The Slovenia Times

Talks allegedly under way to exchange spies detained in Slovenia

Politics
The gate at the Russian Embassy in Slovenia. Photo: Sara Erjavec Tekavec/STA

Negotiations are taking place between Moscow and western countries to exchange the two suspected Russian spies detained in Slovenia for a person or people currently in jail in Russia, the Guardian reported from Ljubljana on 24 March, citing an unnamed source.

The couple suspected of spying for Russia were apprehended in Slovenia in early December. Carrying Argentinian passports, they had adopted false identities as Maria Rosa Mayer Munos and Ludwig Gisch and lived with their two young children in Črnuče, a quiet suburb of Ljubljana.

According to the report in the British newspaper, their acquaintances described the couple as ordinary and nice. Their neighbours said "the children could often be heard playing in the garden, shrieking in Spanish".

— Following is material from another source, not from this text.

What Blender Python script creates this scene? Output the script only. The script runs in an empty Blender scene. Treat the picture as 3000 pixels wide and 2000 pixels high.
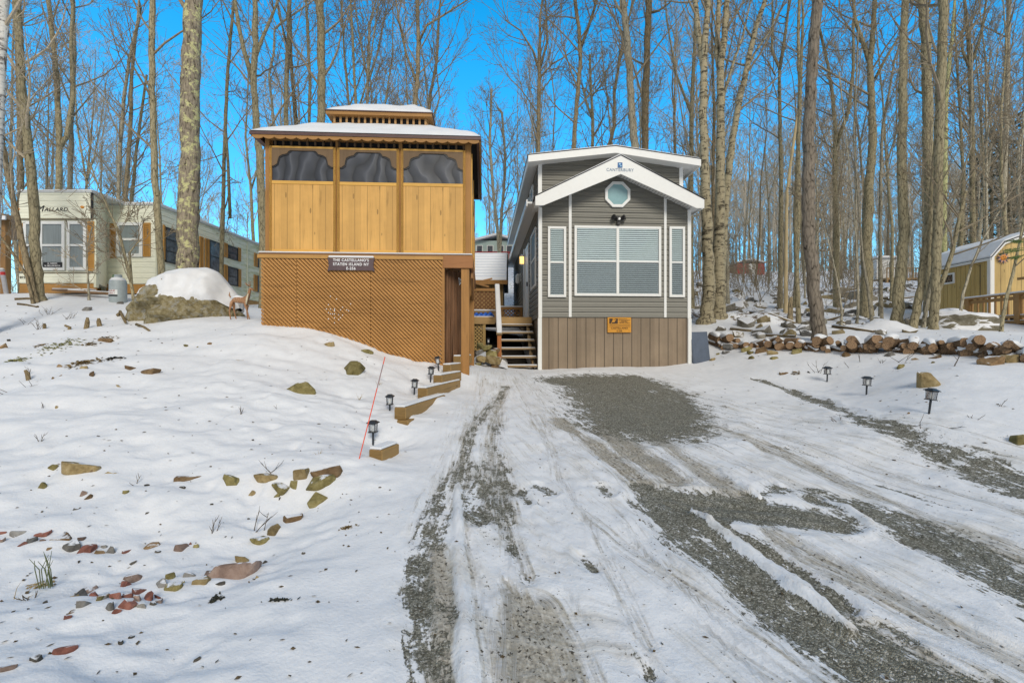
import bpy, bmesh, math, random
import numpy as np
from mathutils import Vector, Matrix

C = bpy.context.scene.collection
R = math.radians
# ------------------------------------------------------------------ camera
EYE = 1.55          # eye height above the driveway at the camera
FPX = 1400.0        # focal length in pixels of the 3000 px wide photograph
HZ = 1010.0
cam = bpy.data.cameras.new('camera'); camo = bpy.data.objects.new('camera', cam); C.objects.link(camo)
camo.location = (0, 0, EYE); camo.rotation_euler = (R(90), 0, 0)
cam.sensor_width = 36; cam.sensor_fit = 'HORIZONTAL'; cam.lens = 36 * FPX / 3000
cam.shift_y = (HZ - 1000) / 3000; cam.clip_start = 0.05; cam.clip_end = 1000
bpy.context.scene.camera = camo
# ------------------------------------------------------------------ sky, sun, exposure
SKY_SAT, CLOUD_FILL, SUN_E, EXPO = 1.40, (1.38, 1.40, 1.44), 1.05, 1.03
SUN_EL, SUN_AZ = R(32), R(167)      # azimuth clockwise from +Y: behind the camera, a little to the left
world = bpy.data.worlds.new('World'); bpy.context.scene.world = world; world.use_nodes = True
wn, wl = world.node_tree.nodes, world.node_tree.links
sky = wn.new('ShaderNodeTexSky'); sky.sky_type = 'NISHITA'; sky.sun_disc = False
sky.sun_elevation = SUN_EL; sky.sun_rotation = SUN_AZ; sky.air_density = 1.0; sky.dust_density = 0.2; sky.ozone_density = 3.0
hs = wn.new('ShaderNodeHueSaturation'); hs.inputs['Saturation'].default_value = SKY_SAT; hs.inputs['Hue'].default_value = .486
wl.new(sky.outputs[0], hs.inputs['Color'])
# added cloud fill light, out of view overhead and behind the camera, clear blue low down in front
_tc = wn.new('ShaderNodeTexCoord'); _dt = wn.new('ShaderNodeVectorMath'); _dt.operation = 'DOT_PRODUCT'
_dt.inputs[1].default_value = (0, -.88, .68); wl.new(_tc.outputs['Generated'], _dt.inputs[0])
_cn = wn.new('ShaderNodeTexNoise'); _cn.inputs['Scale'].default_value = 2.2; _cn.inputs['Detail'].default_value = 7; wl.new(_tc.outputs['Generated'], _cn.inputs['Vector'])
_ma = wn.new('ShaderNodeMath'); _ma.operation = 'MULTIPLY_ADD'; wl.new(_cn.outputs['Fac'], _ma.inputs[0]); _ma.inputs[1].default_value = .5; wl.new(_dt.outputs['Value'], _ma.inputs[2])
_cr = wn.new('ShaderNodeMapRange'); _cr.interpolation_type = 'SMOOTHSTEP'; wl.new(_ma.outputs[0], _cr.inputs['Value']); _cr.inputs['From Min'].default_value = .36; _cr.inputs['From Max'].default_value = .8
_cm = wn.new('ShaderNodeMix'); _cm.data_type = 'RGBA'; wl.new(_cr.outputs[0], _cm.inputs[0])
_sx = wn.new('ShaderNodeSeparateXYZ'); wl.new(_tc.outputs['Generated'], _sx.inputs[0])
_mr = wn.new('ShaderNodeMapRange'); wl.new(_sx.outputs[2], _mr.inputs['Value']); _mr.inputs['From Max'].default_value = .5; _mr.inputs['To Min'].default_value = .68
_vm = wn.new('ShaderNodeVectorMath'); _vm.operation = 'SCALE'; wl.new(hs.outputs[0], _vm.inputs[0]); wl.new(_mr.outputs[0], _vm.inputs['Scale']); wl.new(_vm.outputs[0], _cm.inputs[6])
_cm.inputs[7].default_value = (*CLOUD_FILL, 1)
wl.new(_cm.outputs[2], wn['Background'].inputs[0]); wn['Background'].inputs[1].default_value = 0.15
sun = bpy.data.lights.new('sun', 'SUN'); sun.energy = SUN_E; sun.angle = R(22); sun.color = (1.0, 0.94, 0.83)
suno = bpy.data.objects.new('sun', sun); C.objects.link(suno)
_sd = Vector((math.sin(SUN_AZ) * math.cos(SUN_EL), math.cos(SUN_AZ) * math.cos(SUN_EL), math.sin(SUN_EL)))
suno.rotation_euler = (-_sd).to_track_quat('-Z', 'Y').to_euler(); suno.location = (0, -20, 30)
vs = bpy.context.scene.view_settings
vs.view_transform = 'Standard'; vs.look = 'None'; vs.exposure = EXPO; vs.gamma = 1.0
bpy.context.scene.cycles.max_bounces = 6; bpy.context.scene.cycles.transparent_max_bounces = 8

# ------------------------------------------------------------------ mesh helpers
class MB:
    """collects shapes and links them as one mesh object"""
    def __init__(s): s.v = []; s.f = []; s.m = []; s.mi = 0
    def add(s, vs, fs):
        b = len(s.v); s.v.extend(vs); s.f.extend([tuple(i + b for i in f) for f in fs]); s.m.extend([s.mi] * len(fs))
    def box(s, x0, x1, y0, y1, z0, z1, M=None):
        v = [(x, y, z) for x in (x0, x1) for y in (y0, y1) for z in (z0, z1)]
        if M is not None: v = [tuple(M @ Vector(p)) for p in v]
        s.add(v, [(0, 1, 3, 2), (4, 6, 7, 5), (0, 4, 5, 1), (2, 3, 7, 6), (0, 2, 6, 4), (1, 5, 7, 3)]); return s
    def beam(s, a, b, w, h, up=(0, 0, 1)):
        """bar of section w (across) x h (along up) from a to b"""
        a, b = Vector(a), Vector(b); d = (b - a); L = d.length; d.normalize(); u = Vector(up)
        r = d.cross(u)
        if r.length < 1e-4: r = d.cross(Vector((1, 0, 0)))
        r.normalize(); u = r.cross(d)
        M = Matrix((r.to_4d(), d.to_4d(), u.to_4d(), (0, 0, 0, 1))).transposed(); M.translation = a
        M[3][0] = M[3][1] = M[3][2] = 0; M[3][3] = 1
        return s.box(-w / 2, w / 2, 0, L, -h / 2, h / 2, M)
    def prism(s, poly, y0, y1, M=None):
        """polygon in x,z extruded along y"""
        n = len(poly); v = [(x, y0, z) for x, z in poly] + [(x, y1, z) for x, z in poly]
        if M is not None: v = [tuple(M @ Vector(p)) for p in v]
        s.add(v, [tuple(range(n)), tuple(range(2 * n - 1, n - 1, -1))] + [(i + n, (i + 1) % n + n, (i + 1) % n, i) for i in range(n)]); return s
    def tube(s, pts, radii, n=6, cap=True):
        P = [Vector(p) for p in pts]; m = len(P); rings = []
        u = None
        for i in range(m):
            t = (P[min(i + 1, m - 1)] - P[max(i - 1, 0)]).normalized()
            if u is None:
                u = t.cross(Vector((0.31, 0.95, 0.1)));
                if u.length < .05: u = t.cross(Vector((1, 0, 0)))
            else: u = u - t * u.dot(t)
            u.normalize(); w = t.cross(u); r = radii[i]
            rings.append([P[i] + (u * math.cos(2 * math.pi * k / n) + w * math.sin(2 * math.pi * k / n)) * r for k in range(n)])
        v = [tuple(p) for ring in rings for p in ring]; f = []
        for i in range(m - 1):
            for k in range(n):
                a, b = i * n + k, i * n + (k + 1) % n
                f.append((a, b, b + n, a + n))
        if cap: f.append(tuple(range(n - 1, -1, -1))); f.append(tuple(range((m - 1) * n, m * n)))
        s.add(v, f); return s
    def lathe(s, prof, n=16, M=None):
        """profile of (r, z) turned about z"""
        v = [(r * math.cos(2 * math.pi * k / n), r * math.sin(2 * math.pi * k / n), z) for r, z in prof for k in range(n)]
        if M is not None: v = [tuple(M @ Vector(p)) for p in v]
        f = []
        for i in range(len(prof) - 1):
            for k in range(n):
                a, b = i * n + k, i * n + (k + 1) % n; f.append((a, b, b + n, a + n))
        f.append(tuple(range(n - 1, -1, -1))); f.append(tuple(range((len(prof) - 1) * n, len(prof) * n)))
        s.add(v, f); return s
    def build(s, name, mats, parent=None, smooth=False, off=(0, 0, 0), bevel=0):
        me = bpy.data.meshes.new(name)
        ox, oy, oz = off
        me.from_pydata([(x - ox, y - oy, z - oz) for x, y, z in s.v], [], s.f)
        if not isinstance(mats, (list, tuple)): mats = [mats]
        for m in mats: me.materials.append(m)
        if len(mats) > 1: me.polygons.foreach_set('material_index', s.m)
        if smooth: me.polygons.foreach_set('use_smooth', [True] * len(s.f))
        bm = bmesh.new(); bm.from_mesh(me); bmesh.ops.recalc_face_normals(bm, faces=bm.faces); bm.to_mesh(me); bm.free()
        me.update()
        o = bpy.data.objects.new(name, me); C.objects.link(o)
        if parent is not None: o.parent = parent
        elif off != (0, 0, 0): o.location = off
        if bevel:
            b = o.modifiers.new('bevel', 'BEVEL'); b.width = bevel; b.segments = 1; b.limit_method = 'ANGLE'
        return o

def tag(o, label=None, cat=None, group=None, kind=None):
    if label: o['label'] = label
    if cat: o['category'] = cat
    if group: o['group'] = group
    if kind: o['kind'] = kind
    return o
def thing(name, label, cat, loc=(0, 0, 0), rz=0, group=None):
    o = bpy.data.objects.new(name, None); C.objects.link(o); o.empty_display_size = .1
    o.location = loc; o.rotation_euler = (0, 0, rz); return tag(o, label, cat, group)
def dup(root, loc, rz=0, label=None, group=None, scale=None, rot=None):
    r = root.copy(); C.objects.link(r); r.location = loc; r.rotation_euler = rot or (0, 0, rz)
    if scale: r.scale = scale
    if label: r['label'] = label
    if group: r['group'] = group
    for ch in KIDS.get(root.name, ()):
        c = ch.copy(); C.objects.link(c); c.parent = r
        for g in KIDS.get(ch.name, ()):
            d = g.copy(); C.objects.link(d); d.parent = c
    return r
KIDS = {}
def kids(root):
    """remember a prototype's parts so that it can be copied cheaply"""
    for o in bpy.data.objects:
        if o.parent is root:
            KIDS.setdefault(root.name, []).append(o)
            for q in bpy.data.objects:
                if q.parent is o: KIDS.setdefault(o.name, []).append(q)
def text_mb(body, size, depth=.003, align='CENTER', xs=1.0, spacing=1.0, bold=0.0):
    """lettering as a mesh in x,z facing -y"""
    cu = bpy.data.curves.new('t', 'FONT'); cu.body = body; cu.size = size; cu.extrude = depth; cu.align_x = align; cu.align_y = 'CENTER'
    cu.resolution_u = 3; cu.offset = bold; cu.space_character = spacing
    o = bpy.data.objects.new('t', cu); C.objects.link(o)
    dg = bpy.context.evaluated_depsgraph_get(); me = o.evaluated_get(dg).to_mesh()
    v = [(p.co.x * xs, -p.co.z, p.co.y) for p in me.vertices]; f = [tuple(p.vertices) for p in me.polygons]
    o.evaluated_get(dg).to_mesh_clear(); bpy.data.objects.remove(o); bpy.data.curves.remove(cu)
    return v, f
def put_text(mb, body, size, x, y, z, **k):
    v, f = text_mb(body, size, **k); mb.add([(a + x, b + y, c + z) for a, b, c in v], f)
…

When the couple were arrested, their two children were taken into social care. Police also raided an office owned by the couple, finding an "enormous amount of cash; so much, in fact, that it took hours to count", the Guardian was told by a source with knowledge of the investigation.

Sources in Ljubljana also told the Guardian that the couple were in fact elite Russian spies known as 'illegals' and worked for Russia's SVR foreign intelligence service.

The paper explains that unlike 'legal' Russian intelligence officers, who are disguised as diplomats at Russian embassies across the world, the illegals operate without any visible links to Moscow.

"If the couple are indeed SVR illegals, it will be the first such case aired publicly since 2010, when the FBI rounded up a group of 10 in the US after tipoffs from a mole inside Russian intelligence," the newspaper writes.

Foreign Minister Tanja Fajon told reporters during a visit to New York on 23 March that the indictment against the two alleged Russian spies had become final and they had been remanded in custody.

The Guardian quotes one source with knowledge of behind-the-scenes manoeuvres as saying that in informal conversations after the arrests, Moscow had quickly accepted the couple were intelligence officers.

"Even as preparations are under way for a trial in Slovenia, backdoor negotiations are taking place between Moscow and western countries to exchange them for a person or people currently in jail in Russia," the Guardian quotes the source as saying.

The Foreign Ministry has summoned Russian Ambassador Timur Eyvazov over the matter, expressing its protest in the strongest terms to him on Thursday.

The source also told the British newspaper that the majority of the couple's activity was not in Slovenia, which as a country with a "weaker counterintelligence environment" was a perfect base for the couple to be able to travel through most of Europe without border checks.

In custody, the suspects have said little. "They have taken it stoically. It's obvious they are pros. But they are not talking," the Guardian quotes one source, who added that negotiations on an exchange were taking place at a high level.

"Now we will see how important these people really are to Russia. This is big game now; it's clear that Slovenia is just a proxy here," the source told the Guardian.